Hansa GCR found that 92 percent of 1,200 consumers in households of at least $50,000 indicated the environment is a factor in buying technology products. Sixty-four percent of business decision makers said that being perceived as green helps their company brand.

The study also identified a lack of leadership among technology vendors in getting out the green message because when asked, respondents typically couldn’t name vendors they perceive as green.

This finding, says Paul Schwarz, Ph.D, vice president of sustainability research and green market insights at Hansa GCR, indicates there is plenty of opportunity for vendors to take charge in the area of green technology.

And that is precisely what Actuate is hoping to do. Haji, who writes a blog on green tips, says the lack of leadership is evident, and it explains why her company’s customers and channel partners are so enthusiastic about her company’s sustainability application.

As a bonus, in measuring sustainability the application reaches beyond those areas commonly thought of as green.
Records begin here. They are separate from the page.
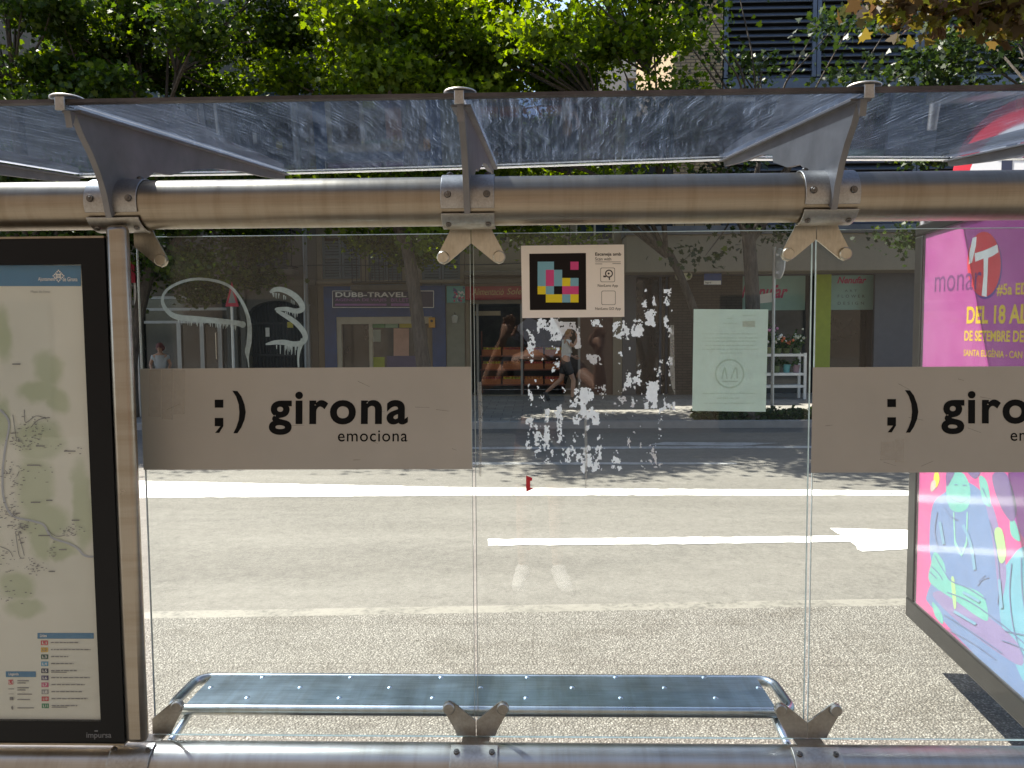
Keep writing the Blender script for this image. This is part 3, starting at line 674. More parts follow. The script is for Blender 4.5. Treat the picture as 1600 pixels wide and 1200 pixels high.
banner(1267, 572.5, 1800, 738, 'grey brown vinyl banner cut by the picture edge, across the right pane', (216, 573.5), 1.0)
# colour-code notice
nv = thing('code_sticker', 'pale sticker with a black square of coloured blocks, high on the middle pane', 'sticker', tuple(atY(895, 497, SF)))
M_stk = plain('pinkish white sticker paper', (.93, .87, .80), .45, 0, .02)
a = [atY(816, 497, SF), atY(975.5, 495, SF), atY(975, 382, SF), atY(814, 384, SF)]
mb = MB(); mb.prism(a, (0, -.0006, 0)); mb.build('backing', M_stk, nv, smooth=False)
Y = SF - .0012
mb = MB(); pY(mb, [(828, 484.5), (916, 484), (915.5, 395.3), (827, 396.5)], Y); mb.build('code_field', plain('printed black', (.012, .009, .009), .5, spec=.15), nv, smooth=False)
cell = {'b': (.2, .45, .57), 'm': (.68, .055, .24), 'y': (.85, .68, .012)}
x0_, y0_, dx, dy = 840, 408.8, 12.8, 12.75
grid = ['bb..m', 'bmb..', 'bmbyb', 'yb.mm', '.yyby']
for kx, col in cell.items():
    mt_ = plain('printed ' + {'b': 'blue', 'm': 'magenta', 'y': 'yellow'}[kx], col, .4, 0, .03)
    for j, rw in enumerate(grid):
        i = 0
        while i < 5:
            if rw[i] != kx: i += 1; continue
            i0 = i
            while i < 5 and rw[i] == kx: i += 1
            mb = MB(); qY(mb, x0_ + i0 * dx, y0_ + j * dy, x0_ + i * dx, y0_ + (j + 1) * dy, Y - .0006); mb.build('code_block', mt_, nv, smooth=False)
mb = MB(); ltY(mb, 'Escaneja amb', 930, 394.5, 970.5, 401, Y, offset=.02); ltY(mb, 'Scan with', 930, 402, 955, 407, Y)
qY(mb, 930, 408.9, 970, 409.5, Y); qY(mb, 930, 412, 941, 412.7, Y); qY(mb, 957, 411.6, 970, 412.3, Y)
ltY(mb, 'NaviLens App', 934, 444, 965.5, 449.5, Y); ltY(mb, 'NaviLens GO App', 930, 480, 970, 485.5, Y)
def roundbox(cx, cy, hw, hh, r, n=5):
    out = []
    for sx, sy, a0 in ((1, 1, 0), (-1, 1, 90), (-1, -1, 180), (1, -1, 270)):
        for k_ in range(n): a = R(a0 + 90 * k_ / (n - 1)); out.append((cx + sx * (hw - r) + r * math.cos(a), cy + sy * (hh - r) + r * math.sin(a)))
    return out
def outlineY(mb, pts, wd, Y):
    n = len(pts); c = (sum(p[0] for p in pts) / n, sum(p[1] for p in pts) / n); ins = [(p[0] + (c[0] - p[0]) * wd, p[1] + (c[1] - p[1]) * wd) for p in pts]
    vs = [atY(*p, Y) for p in pts] + [atY(*p, Y) for p in ins]; mb.add(vs, [(i, (i + 1) % n, n + (i + 1) % n, n + i) for i in range(n)])
outlineY(mb, roundbox(949.5, 429.5, 11.3, 11.2, 2.4), .05, Y); outlineY(mb, roundbox(950.8, 465.3, 11, 11, 2.4), .05, Y)
outlineY(mb, [(951.5 + 6.2 * math.cos(2 * math.pi * j / 24), 427.5 + 6.2 * math.sin(2 * math.pi * j / 24)) for j in range(24)], .28, Y)
pY(mb, [(951 + 1.6 * math.cos(2 * math.pi * j / 14), 427.3 + 1.6 * math.sin(2 * math.pi * j / 14)) for j in range(14)], Y)
pY(mb, [(950.8, 433), (953, 433), (953.2, 437.5), (951.6, 437.5)], Y); pY(mb, [(947.5, 431), (946.5, 433.4), (942.5, 433), (942.8, 430.5)], Y)
mb.build('lettering', plain('dark brown print', (.03, .022, .02), .5), nv, smooth=False)
# A4 notice facing the street
M_a4 = translucent('greenish white paper', (.74, .82, .76), .6, .7, .03, 30)
SB = GY + .0056
a4 = thing('paper_notice', 'pale green paper notice with faint text seen from its back', 'notice', tuple(atY(1139, 642, SB)))
mb = MB(); mb.prism([atY(1081.5, 642, SB), atY(1196.5, 643.5, SB), atY(1200.5, 483.5, SB), atY(1084, 483, SB)], (0, .0005, 0)); mb.build('sheet', M_a4, a4, smooth=False)
tx = MB(); Yq = SB - .0004
for y, xa, xb in ((492, 1160, 1180), (497, 1136, 1146), (504.5, 1130, 1152), (521, 1097, 1185), (527.5, 1097, 1185), (532.5, 1097, 1182), (539, 1102, 1182), (545, 1097, 1186), (551, 1126, 1160), (614, 1098, 1180), (621.5, 1120, 1155), (629.5, 1100, 1178)):
    x = xa
    while x < xb: ww = rr.uniform(3, 9); qY(tx, x, y, min(x + ww, xb), y + 1.2, Yq); x += ww + 1.3
outlineY(tx, [(1140 + 23 * math.cos(2 * math.pi * j / 40), 584 + 23 * math.sin(2 * math.pi * j / 40)) for j in range(40)], .1, Yq)
strokeY(tx, [(1128, 592), (1132, 574), (1136, 592)], [1] * 3, Yq); strokeY(tx, [(1142, 592), (1150, 574), (1152, 592)], [1] * 3, Yq); qY(tx, 1128, 595, 1153, 597, Yq)
tx.build('print', translucent('faint show-through print', (.68, .75, .68), .6), a4, smooth=False)
st = MB(); qY(st, 1160, 501.5, 1180, 511, Yq); st.build('stamp', translucent('faint pink stamp', (.74, .74, .68), .6), a4, smooth=False)
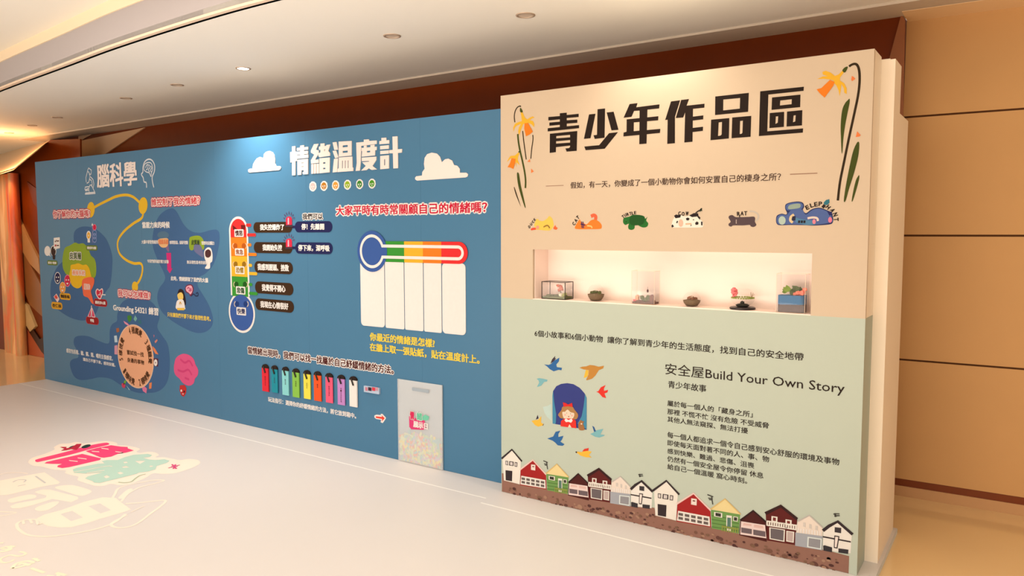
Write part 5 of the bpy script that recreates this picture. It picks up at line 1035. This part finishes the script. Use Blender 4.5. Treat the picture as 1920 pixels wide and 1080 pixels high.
a.stroke([(440,790),(380,750),(330,740),(240,742),(170,765),(152,790),(170,830),(240,875),(350,892),(500,888),(700,860),(850,830),(980,790),(1060,750),(1130,690)], .017, CRM, 2); a.stroke([(1010,550),(1035,510),(1060,465),(1130,435),(1270,405),(1400,385),(1475,390),(1380,420),(1260,450),(1150,510),(1090,580)], .016, CRM, 2)
a.done('logo_print', plat, label='cream outline of an arm'); a.poly([(1065,545),(1110,500),(1160,465),(1195,468),(1150,510),(1095,552)], CRM, 2, smooth=True); a.stroke([(1130,598),(1250,590),(1380,575),(1490,570),(1440,625),(1350,690),(1260,760),(1180,800),(1080,815),(1010,800),(1010,770),(1080,730),(1140,700)], .017, CRM, 2)
a.stroke([(1180,675),(1240,645),(1300,620)], .010, CRM, 3); a.stroke([(205,748),(215,782)], .014, CRM, 3, smooth=False); a.stroke([(270,742),(290,775)], .014, CRM, 3, smooth=False); a.stroke([(330,742),(345,785),(380,770)], .014, CRM, 3); a.done('logo_print', plat, label='cream outline of hands around the characters')
a.stroke([(0,705),(60,700),(145,678),(60,672),(0,668)], .012, CRM, 2); a.done('logo_print', plat, label='cream outline stroke at the left'); a.stroke([(-40,345),(60,322),(180,318),(250,328)], .010, CRM, 2); a.done('logo_print', plat, label='cream outline strokes at the left')
a = Art(PF, 0, 960, 9.0); YC = mat('pale yellow floor vinyl', (232, 214, 184), .5)
for L_ in ([(320,672),(380,678),(430,700),(420,720),(360,742),(290,745),(180,728),(60,765),(5,795),(0,820),(40,852),(110,855),(190,835),(235,805)],): a.stroke(L_, .014, YC, 2); a.done('floor_lettering', plat, label='pale yellow handwritten character')
for L_ in ([(200,955),(250,890),(330,850),(480,830),(560,855),(460,890),(320,930),(200,955)], [(280,860),(400,870),(500,905)], [(300,905),(340,880)], [(540,800),(600,780)], [(600,785),(610,810),(670,828)], [(520,950),(640,990),(750,1028)], [(950,1028),(1110,1070)], [(960,1030),(1000,1060),(960,1110)], [(150,575),(250,590)], [(0,620),(120,585),(180,630),(100,660),(0,670)], [(-20,530),(60,520)], [(40,625),(150,640)], [(780,1080),(900,1090)]):
    a.stroke(L_, .018, YC, 2, smooth=len(L_) > 3)
a.done('floor_lettering', plat, kind='stuff', label='pale yellow handwritten strokes at the lower left')
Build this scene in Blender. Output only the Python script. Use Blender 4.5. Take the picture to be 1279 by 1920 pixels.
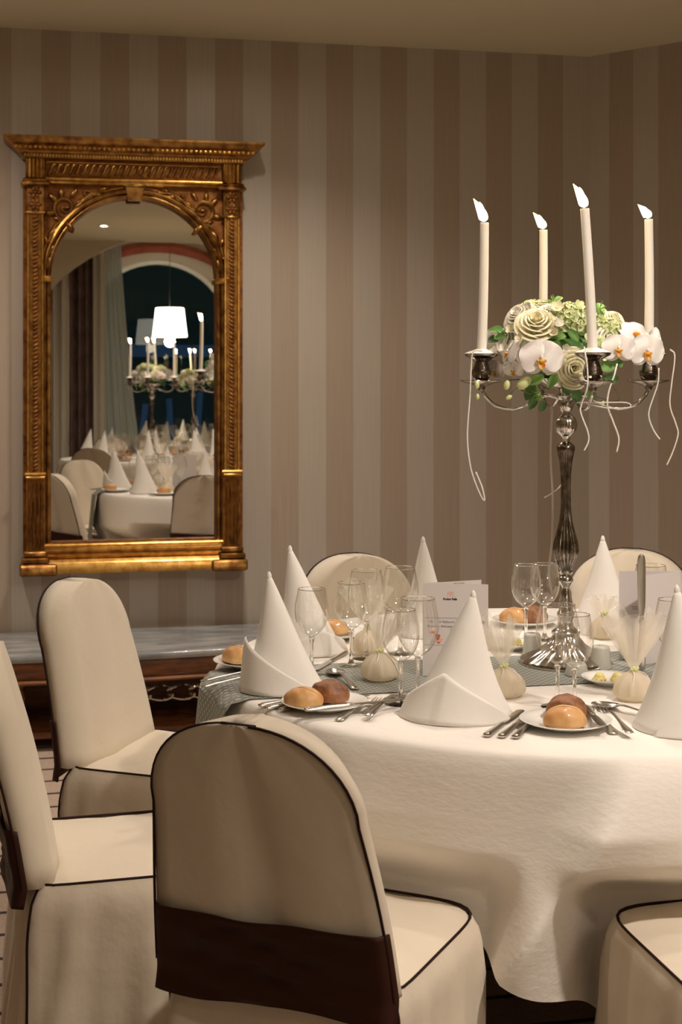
import bpy, math, random
from mathutils import Vector, Matrix
random.seed(7)
PI = math.pi
sin, cos = math.sin, math.cos
for o in list(bpy.data.objects): bpy.data.objects.remove(o)
SC = bpy.context.scene
COL = SC.collection

# ------------------------------------------------------------------ frame of reference
F = 2700.0; CX = 640.0; HY = 700.0; CH = 1.44        # focal length (px of a 1279x1920 frame), principal column, horizon row, eye height
Z0 = 6.25; ROT = math.atan2(.2113, .9774)            # the striped wall: distance on the axis, and its turn
TOP = .75                                            # table top height
CEIL = 2.868
def T(px, py, z=TOP):                                # floor-plan point under a pixel, on a horizontal plane at height z
    y = (CH - z) * F / (py - HY); return Vector(((px - CX) / F * y, y, z))
def P(px, py, y):                                    # point at a given distance
    return Vector(((px - CX) / F * y, y, CH - (py - HY) / F * y))
def W(s, n, z):                                      # room coordinates: along the striped wall, out from it, up
    return Vector((s * .9774 + n * .2113, Z0 + s * .2113 - n * .9774, z))

# ------------------------------------------------------------------ camera
cam = bpy.data.cameras.new('camera'); co = bpy.data.objects.new('camera', cam); COL.objects.link(co)
co.location = (0, 0, CH); co.rotation_euler = (PI / 2, 0, 0)
cam.sensor_width = 36; cam.lens = 36 * F / 1920; cam.shift_y = -260 / 1920; cam.shift_x = .0
cam.clip_start = .05; cam.clip_end = 100
cam.dof.use_dof = True; cam.dof.focus_distance = 3.0; cam.dof.aperture_fstop = 8.5
SC.camera = co
# ------------------------------------------------------------------ world, exposure
w = bpy.data.worlds.new('night'); SC.world = w; w.use_nodes = True
w.node_tree.nodes['Background'].inputs[0].default_value = (.004, .016, .018, 1)
w.node_tree.nodes['Background'].inputs[1].default_value = .6
SC.view_settings.view_transform = 'Standard'; SC.view_settings.look = 'None'
SC.view_settings.exposure = 0.0; SC.view_settings.gamma = 1; SC.view_settings.use_curve_mapping = False
SC.cycles.transparent_max_bounces = 32

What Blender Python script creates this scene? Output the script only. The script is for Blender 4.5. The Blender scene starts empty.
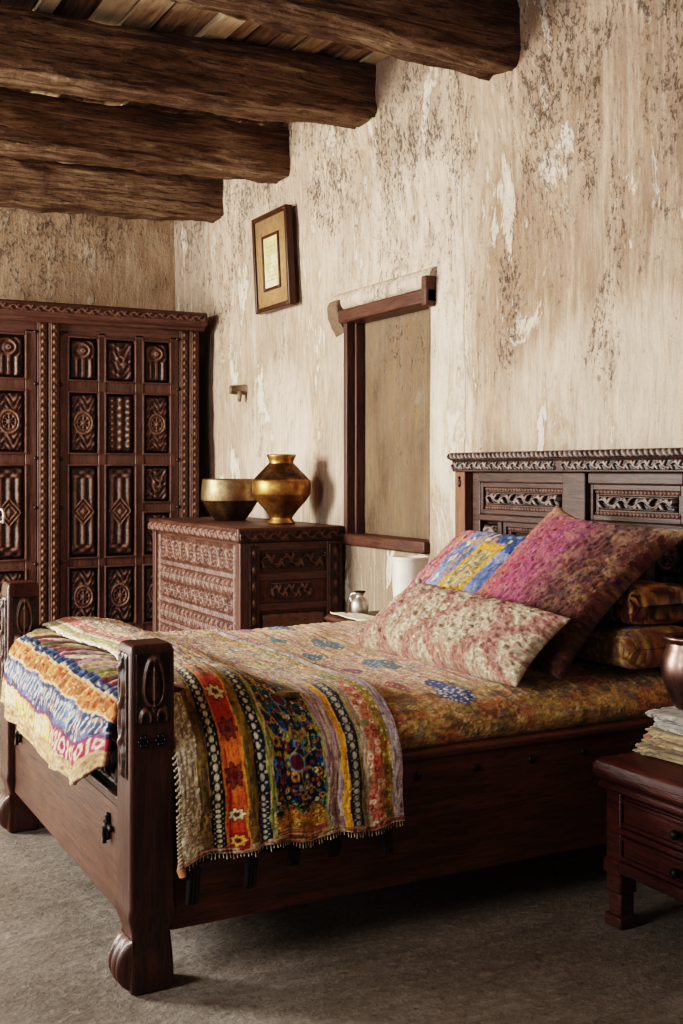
import bpy, math, random
import numpy as np
from mathutils import Vector
random.seed(7)
rng = np.random.default_rng(7)
C = bpy.context.scene.collection
PI = math.pi

# ------------------------------------------------------------------ helpers
def lin(h):
    h = h.lstrip('#'); o = []
    for i in (0, 2, 4):
        c = int(h[i:i+2], 16) / 255
        o.append(c / 12.92 if c <= .04045 else ((c + .055) / 1.055) ** 2.4)
    return np.array(o)

def hsh(ix, iy, seed=0):
    n = (ix.astype(np.int64) * 374761393 + iy.astype(np.int64) * 668265263 + seed * 1442695041) & 0xffffffff
    n = ((n ^ (n >> 13)) * 1274126177) & 0xffffffff
    n = ((n ^ (n >> 16)) * 2246822519) & 0xffffffff
    n = n ^ (n >> 15)
    return (n & 0xffffff) / float(0xffffff)

def vn(x, y, seed=0):
    x = np.asarray(x, float); y = np.asarray(y, float)
    ix = np.floor(x); iy = np.floor(y); fx = x - ix; fy = y - iy
    fx = fx * fx * (3 - 2 * fx); fy = fy * fy * (3 - 2 * fy)
    a = hsh(ix, iy, seed); b = hsh(ix + 1, iy, seed); c = hsh(ix, iy + 1, seed); d = hsh(ix + 1, iy + 1, seed)
    return (a * (1 - fx) + b * fx) * (1 - fy) + (c * (1 - fx) + d * fx) * fy

def fbm(x, y, o=4, seed=0):
    s = 0; a = .5; t = 0
    for k in range(o):
        s = s + a * vn(x * 2 ** k, y * 2 ** k, seed + k * 17); t += a; a *= .5
    return s / t

def sst(a, b, x):
    t = np.clip((x - a) / (b - a), 0, 1); return t * t * (3 - 2 * t)

def mixc(c1, c2, m):
    m = np.clip(m, 0, 1)[..., None]; return c1 * (1 - m) + c2 * m

ORG = {}
def _link(o, parent, origin):
    C.objects.link(o)
    if parent is not None:
        o.parent = parent
        po = ORG[parent.name]
        o.location = Vector(origin) - po if origin is not None else Vector((0, 0, 0))
        ORG[o.name] = Vector(origin) if origin is not None else po.copy()
    else:
        o.location = Vector(origin or (0, 0, 0)); ORG[o.name] = Vector(origin or (0, 0, 0))

def props(o, label=None, cat=None, group=None, kind=None):
    if label: o['label'] = label
    if cat: o['category'] = cat
    if group: o['group'] = group
    if kind: o['kind'] = kind
    return o

def thing(name, loc, label=None, cat=None, group=None, kind=None):
    o = bpy.data.objects.new(name, None); o.empty_display_size = .05
    _link(o, None, loc)
    return props(o, label, cat, group, kind)

def emit(name, V, F, mat, parent=None, origin=None, col=None, smooth=True, bevel=0, solid=0, seg=2, solid_off=1.0):
    """V, F in world coordinates -> one mesh object"""
    V = np.asarray(V, float)
    me = bpy.data.meshes.new(name)
    o = bpy.data.objects.new(name, me)
    _link(o, parent, origin)
    V2 = V - np.array(ORG[o.name])
    me.from_pydata(V2.tolist(), [], F if isinstance(F, list) else F.tolist())
    if col is not None:
        a = me.color_attributes.new('Col', 'FLOAT_COLOR', 'POINT')
        c4 = np.ones((len(V), 4)); c4[:, :3] = np.clip(np.asarray(col).reshape(-1, 3), 0, 1)
        a.data.foreach_set('color', c4.ravel())
    me.materials.append(mat)
    if smooth: me.polygons.foreach_set('use_smooth', [True] * len(me.polygons))
    me.update()
    if solid:
        m = o.modifiers.new('s', 'SOLIDIFY'); m.thickness = solid; m.offset = solid_off
    if bevel:
        m = o.modifiers.new('b', 'BEVEL'); m.width = bevel; m.segments = seg; m.limit_method = 'ANGLE'; m.angle_limit = .6
        m.harden_normals = False
        try:
            me.set_sharp_from_angle(angle=.6)
        except Exception: pass
    return o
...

It takes into consideration economic factors by measuring how well a company controls costs, standardizes processes and employs compliance best practices.

The application also looks at the human factors of sustainability, which include employee satisfaction, training and community outreach.

The idea is that sustainability not only around energy conservation and greenhouse has emission reductions, but also social and economic factors that contribute to the ultimate success of a company, Haji says.